On Wednesday, the Bureau of Economic Analysis (BEA) will release its second estimate of how much the economy grew in the first quarter. While Gross Domestic Product (GDP) numbers are an important and closely-watched measure of the economy’s strength, they don’t tell you whose incomes rose and who saw their incomes fall. GDP tells an incomplete story.
Over the past four decades, fewer and fewer families have shared in economic growth. The percentage of income going to the wealthiest increased while wage growth stagnated for most families. But, you can’t tell that from the GDP numbers. For example, while real GDP growth was 3.0 percent or greater from 2003 to 2005, average income fell for half of Americans during this time. GDP growth painted a rosy picture of this period, but most American families were struggling to improve their living standards.
A new proposal from the Washington Center for Equitable Growth would enable us to see which Americans are benefiting from GDP growth. They propose that Congress grant BEA access to administrative tax records in order to produce regular and timely distributional breakouts of GDP growth—which would show how income is changing for people at different levels of income.

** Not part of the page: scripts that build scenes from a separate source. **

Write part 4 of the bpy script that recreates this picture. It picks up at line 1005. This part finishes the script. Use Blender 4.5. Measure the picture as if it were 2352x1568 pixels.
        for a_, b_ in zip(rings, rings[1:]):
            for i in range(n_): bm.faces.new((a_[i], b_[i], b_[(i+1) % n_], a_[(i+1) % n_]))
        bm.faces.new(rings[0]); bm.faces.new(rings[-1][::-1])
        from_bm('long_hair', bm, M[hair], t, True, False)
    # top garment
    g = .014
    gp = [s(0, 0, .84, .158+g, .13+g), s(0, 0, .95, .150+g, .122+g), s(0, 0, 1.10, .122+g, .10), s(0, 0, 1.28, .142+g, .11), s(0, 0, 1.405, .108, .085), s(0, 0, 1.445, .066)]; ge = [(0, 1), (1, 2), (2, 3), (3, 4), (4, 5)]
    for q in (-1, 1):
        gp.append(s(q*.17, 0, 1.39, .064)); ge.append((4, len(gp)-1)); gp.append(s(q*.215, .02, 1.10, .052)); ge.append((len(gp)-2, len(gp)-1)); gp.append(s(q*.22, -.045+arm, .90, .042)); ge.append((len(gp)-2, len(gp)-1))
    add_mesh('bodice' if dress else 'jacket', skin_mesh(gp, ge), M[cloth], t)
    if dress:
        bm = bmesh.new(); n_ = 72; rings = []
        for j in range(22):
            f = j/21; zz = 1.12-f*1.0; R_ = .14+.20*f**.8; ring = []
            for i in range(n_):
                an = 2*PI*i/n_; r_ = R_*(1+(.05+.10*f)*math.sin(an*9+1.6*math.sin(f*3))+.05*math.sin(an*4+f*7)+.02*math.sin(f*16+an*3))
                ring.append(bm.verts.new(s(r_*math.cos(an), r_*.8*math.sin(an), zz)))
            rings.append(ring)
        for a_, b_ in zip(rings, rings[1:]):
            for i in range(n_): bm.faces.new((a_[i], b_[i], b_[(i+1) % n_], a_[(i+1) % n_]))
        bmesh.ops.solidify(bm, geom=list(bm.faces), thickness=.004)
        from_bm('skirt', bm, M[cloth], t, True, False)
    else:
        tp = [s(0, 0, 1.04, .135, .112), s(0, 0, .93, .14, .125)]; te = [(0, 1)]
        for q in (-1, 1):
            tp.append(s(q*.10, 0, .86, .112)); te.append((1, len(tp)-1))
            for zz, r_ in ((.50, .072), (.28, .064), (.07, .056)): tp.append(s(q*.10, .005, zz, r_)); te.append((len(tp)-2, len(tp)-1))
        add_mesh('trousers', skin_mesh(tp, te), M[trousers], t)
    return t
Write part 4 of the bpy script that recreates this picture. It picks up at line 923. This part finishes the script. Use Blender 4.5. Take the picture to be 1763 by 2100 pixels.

It’s a small step, but it would make a big difference. It would enable us to see – right away – where the economic growth is going. Is growth benefiting middle-class families or, as has been the case for too long, is most of the growth going to those at top of the income ladder?
There are certainly questions to figure out, such as how to best protect taxpayers’ privacy. But, having BEA start to publish a breakdown of how growth is distributed would give policymakers fresh insight into how our economy is supporting or failing working families.